Freelance journalist and researcher Tate Watkins recently published Haitian Coffee Grows on Trees, an account of his time working with small-scale coffee farmers in the troubled island nation. In an excerpt from that book ("Why Are Haiti's Coffee Trees So Tall?," page 46) the 31-year-old Tennessee native explains just why that industry is such a mess. (Spoiler alert: International "aid" programs aren't helping.) Tate, who interned at reason in 2011, says he "had never really thought too hard about where coffee beans came from before" he got to Haiti. But he adds that, not surprisingly, "I'm definitely a full-fledged nerd from tree all the way to cup these days."
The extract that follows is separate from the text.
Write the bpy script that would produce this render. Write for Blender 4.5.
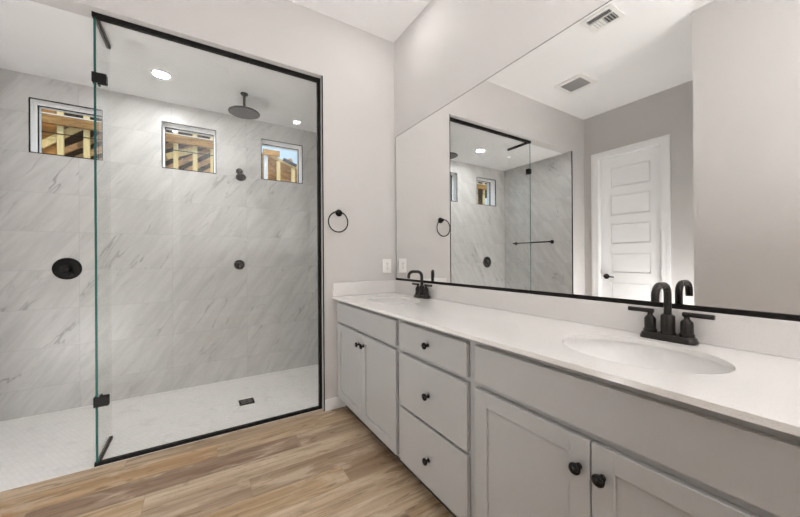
import bpy, bmesh, math, random
from mathutils import Matrix, Vector
S = bpy.context.scene
COL = S.collection
for o in list(bpy.data.objects): bpy.data.objects.remove(o, do_unlink=True)

# ------------------------------------------------------------------ camera
CX, CY, CZ = -1.4304, -2.3953, 1.1653
YAW, PITCH, ROLL = 0.55325, 0.0007, 0.0065
fw = Vector((math.sin(YAW)*math.cos(PITCH), math.cos(YAW)*math.cos(PITCH), math.sin(PITCH)))
rt = Vector((math.cos(YAW), -math.sin(YAW), 0)); up = rt.cross(fw)
r2 = rt*math.cos(ROLL) - up*math.sin(ROLL); u2 = up*math.cos(ROLL) + rt*math.sin(ROLL)
cam = bpy.data.objects.new('camera', bpy.data.cameras.new('camera')); COL.objects.link(cam)
cam.matrix_world = Matrix(((r2.x, u2.x, -fw.x, CX), (r2.y, u2.y, -fw.y, CY), (r2.z, u2.z, -fw.z, CZ), (0, 0, 0, 1)))
cam.data.sensor_width = 36; cam.data.lens = 319.71/800*36; cam.data.clip_start = 0.02
S.camera = cam

# ------------------------------------------------------------------ world, sun, exposure
W = bpy.data.worlds.new('sky'); S.world = W; W.use_nodes = True
wn = W.node_tree.nodes; wl = W.node_tree.links
tc = wn.new('ShaderNodeTexCoord'); sp = wn.new('ShaderNodeSeparateXYZ'); rp = wn.new('ShaderNodeValToRGB')
rp.color_ramp.elements[0].position = 0.0; rp.color_ramp.elements[0].color = (0.75, 0.86, 0.92, 1)
rp.color_ramp.elements[1].position = 0.6; rp.color_ramp.elements[1].color = (0.30, 0.58, 0.85, 1)
wl.new(tc.outputs['Generated'], sp.inputs[0]); wl.new(sp.outputs[2], rp.inputs[0])
wl.new(rp.outputs[0], wn['Background'].inputs[0]); wn['Background'].inputs[1].default_value = 1.25
sun = bpy.data.objects.new('sun', bpy.data.lights.new('sun', 'SUN')); COL.objects.link(sun)
sun.data.energy = 2.2; sun.data.angle = 0.01; sun.data.color = (1, 0.93, 0.82)
sun.rotation_euler = Vector((-0.25, 0.60, -0.80)).to_track_quat('-Z', 'Y').to_euler()
al = bpy.data.objects.new('added_fill_light', bpy.data.lights.new('added_fill_light', 'AREA')); COL.objects.link(al)
al.data.shape = 'RECTANGLE'; al.data.size = 1.2; al.data.size_y = 1.2; al.data.energy = 100; al.data.color = (1.0, 0.99, 0.98)
al.location = (-0.9, -3.8, 1.2); al.rotation_euler = (math.pi, 0, 0)     # added fill light without a fixture, faces the ceiling behind the viewer
a2 = bpy.data.objects.new('added_fill_light', bpy.data.lights.new('added_fill_light', 'AREA')); COL.objects.link(a2)
a2.data.shape = 'RECTANGLE'; a2.data.size = 0.5; a2.data.size_y = 0.5; a2.data.energy = 36; a2.data.color = (1.0, 0.99, 0.98)
a2.location = (-2.68, -1.15, 0.06); a2.rotation_euler = Vector((0.24, 0.34, 0.90)).to_track_quat('-Z', 'Y').to_euler()      # second added fill, no lamp stands here; faces the ceiling by the door
S.view_settings.view_transform = 'Standard'; S.view_settings.look = 'None'
S.view_settings.gamma = 1; S.view_settings.use_curve_mapping = False
S.view_settings.exposure = -0.12
CAN = 50.0            # radiance of the recessed lamps
S.cycles.denoising_prefilter = 'FAST'; S.cycles.max_bounces = 14; S.cycles.diffuse_bounces = 8; S.cycles.glossy_bounces = 8
S.cycles.transparent_max_bounces = 24; S.cycles.transmission_bounces = 12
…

In 2008 reason contributor Lenore Skenazy let her 9-year-old ride the subway in New York City on his own. For that act of social disobedience, she was dubbed "the world's worst mom" on The Today Show. Skenazy, 56, responded by launching the Free-Range Kids movement (and authoring a book of the same name) to teach hyperactive parents that their children are not, in fact, in peril at all times. It's a lesson Scottish authorities in particular need to hear: On page 62, she reports on a law that appoints a bureaucrat to oversee the raising of every single child in the land ("Are Crusty Boogers Child Abuse?"). Skenazy's hilarious talks on parenting have taken her all over, from Yale to Microsoft's headquarters to the Sydney Opera House—and her son, now 18, is doing just fine.